I also recognize that right wingers in Alberta, or at least some of them, are as far right on the political spectrum as any place in the country and that if they can manage to co-exist under one tent, they’re a force that’s hard to deny. Staying united has obviously been a challenge over the past decade, and I’m not so sure the current leadership race will do a whole lot to further that objective. 

A couple of the leading contenders in that race are former Wildrosers so there’s a distinct possibility the governing United Conservative Party could swing further to the right, which has the potential to make some moderates within their ranks uncomfortable. The only viable landing spot — and by that I mean another party that has a realistic chance of winning seats, let alone forming government — for these folks is the NDP, which seems like a significant ideological leap to make. 

The gulf between Rachel Notley and, say, Danielle Smith is, to state the obvious, immense, so it surprises me there isn’t an alternative that falls somewhere in the middle. Yes, I realize there’s an Alberta Party as well as an Alberta Liberal Party, but neither has carved out much of a place in the province’s political landscape. 

The Alberta Liberal Party got less than one per cent of the popular vote in the last provincial election and recently cancelled its leadership contest because nobody wanted the job. The Alberta Party seems to be in a bit better position, having received nine per cent of the vote in 2019, but it also failed to win a seat and doesn’t seem to hold much of a place in public consciousness. 

Perhaps the outcome of the United Conservative leadership contest will change that, particularly if a significant number of moderates are in search of a new home, but it's hard to see that materially changing the fortunes of either middle ground party, although it’s not an impossibility.  

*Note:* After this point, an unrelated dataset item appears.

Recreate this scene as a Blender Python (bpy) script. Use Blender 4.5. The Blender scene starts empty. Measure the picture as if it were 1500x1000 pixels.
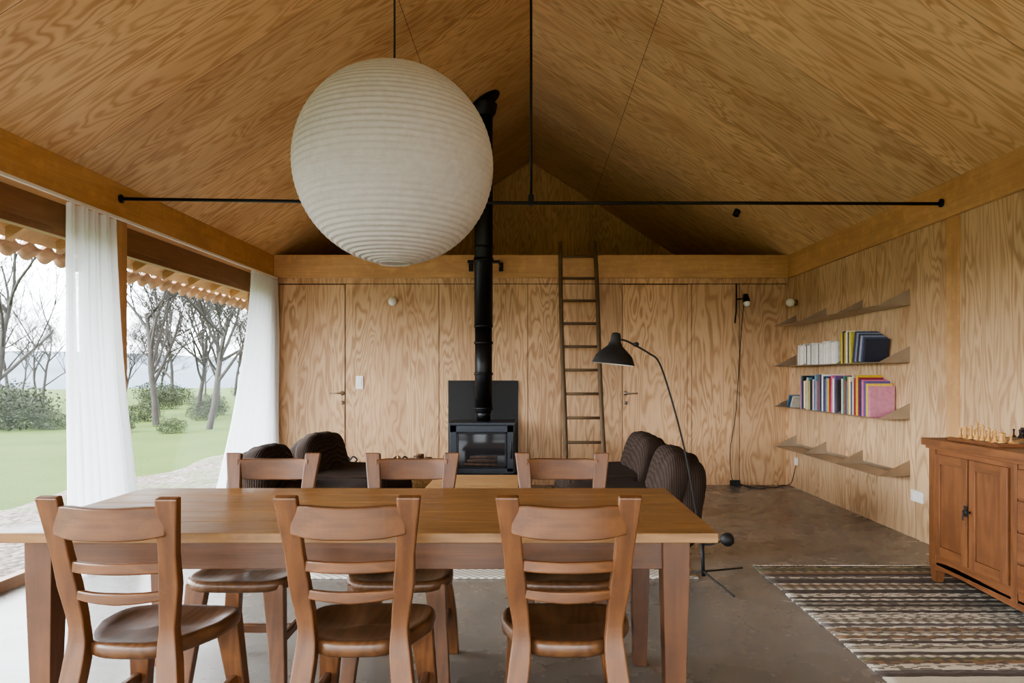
import bpy, bmesh, math, random
from mathutils import Vector, Matrix, noise
random.seed(7)
sc=bpy.context.scene
V=Vector
def srgb(r,g,b):
    f=lambda c:(c/255/12.92) if c/255<=.04045 else ((c/255+.055)/1.055)**2.4
    return (f(r),f(g),f(b),1)

# ---------------- materials ----------------
class Mat:
    def __init__(s,name,col=(.5,.5,.5,1),rough=.5,metal=0.0):
        s.m=bpy.data.materials.new(name); s.m.use_nodes=True
        s.nt=s.m.node_tree; s.p=s.nt.nodes['Principled BSDF']; s.out=s.nt.nodes['Material Output']
        s.p.inputs['Base Color'].default_value=col
        s.p.inputs['Roughness'].default_value=rough; s.p.inputs['Metallic'].default_value=metal
    def n(s,t,ins=None,**kw):
        nd=s.nt.nodes.new(t)
        for k,v in kw.items(): setattr(nd,k,v)
        for k,v in (ins or {}).items(): s.set(nd.inputs[k],v)
        return nd
    def set(s,sock,v):
        if isinstance(v,bpy.types.NodeSocket): s.nt.links.new(v,sock)
        else: sock.default_value=v
    def math(s,op,a,b=0.0,c=None):
        nd=s.n('ShaderNodeMath',operation=op); s.set(nd.inputs[0],a); s.set(nd.inputs[1],b)
        if c is not None: s.set(nd.inputs[2],c)
        return nd.outputs[0]
    def dot(s,a,vec):
        nd=s.n('ShaderNodeVectorMath',operation='DOT_PRODUCT'); s.set(nd.inputs[0],a); s.set(nd.inputs[1],vec)
        return nd.outputs['Value']
    def comb(s,x,y,z):
        nd=s.n('ShaderNodeCombineXYZ'); s.set(nd.inputs[0],x); s.set(nd.inputs[1],y); s.set(nd.inputs[2],z); return nd.outputs[0]
    def noise(s,vec,scale,detail=2,rough=.5,dist=0):
        nd=s.n('ShaderNodeTexNoise'); s.set(nd.inputs['Vector'],vec)
        nd.inputs['Scale'].default_value=scale; nd.inputs['Detail'].default_value=detail
        nd.inputs['Roughness'].default_value=rough; nd.inputs['Distortion'].default_value=dist
        return nd.outputs['Fac']
    def mix(s,f,a,b,bt='MIX'):
        nd=s.n('ShaderNodeMix',data_type='RGBA',blend_type=bt)
        s.set(nd.inputs[0],f); s.set(nd.inputs[6],a); s.set(nd.inputs[7],b); return nd.outputs[2]
    def ramp(s,f,stops):
        nd=s.n('ShaderNodeValToRGB'); s.set(nd.inputs[0],f); cr=nd.color_ramp
        while len(cr.elements)<len(stops): cr.elements.new(.5)
        for e,(p,c) in zip(cr.elements,stops):
            e.position=p; e.color=c if len(c)==4 else (*c,1)
        return nd.outputs[0]
    def bump(s,h,strength=.2,dist=.01):
        nd=s.n('ShaderNodeBump'); nd.inputs['Strength'].default_value=strength; nd.inputs['Distance'].default_value=dist
        s.set(nd.inputs['Height'],h); s.nt.links.new(nd.outputs[0],s.p.inputs['Normal'])
    def base(s,c): s.set(s.p.inputs['Base Color'],c)
    def obj(s): return s.n('ShaderNodeTexCoord').outputs['Object']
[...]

I might be dating myself here, but I remember the 1991 B.C. election when a third party emerged out of nowhere to claim official opposition status, buoyed by the fact that many voters could no longer support the governing Socreds but couldn’t bring themselves to vote NDP. The right-of-centre riding where I lived elected a member of that upstart party, a candidate who entered the race with less than three weeks to go and had such a small campaign team his victory party was in his living room.  

Nine months is an eternity in politics, so much could happen before Alberta voters go to the polls. It’s long enough, in fact, to make the middle of the road a little busier.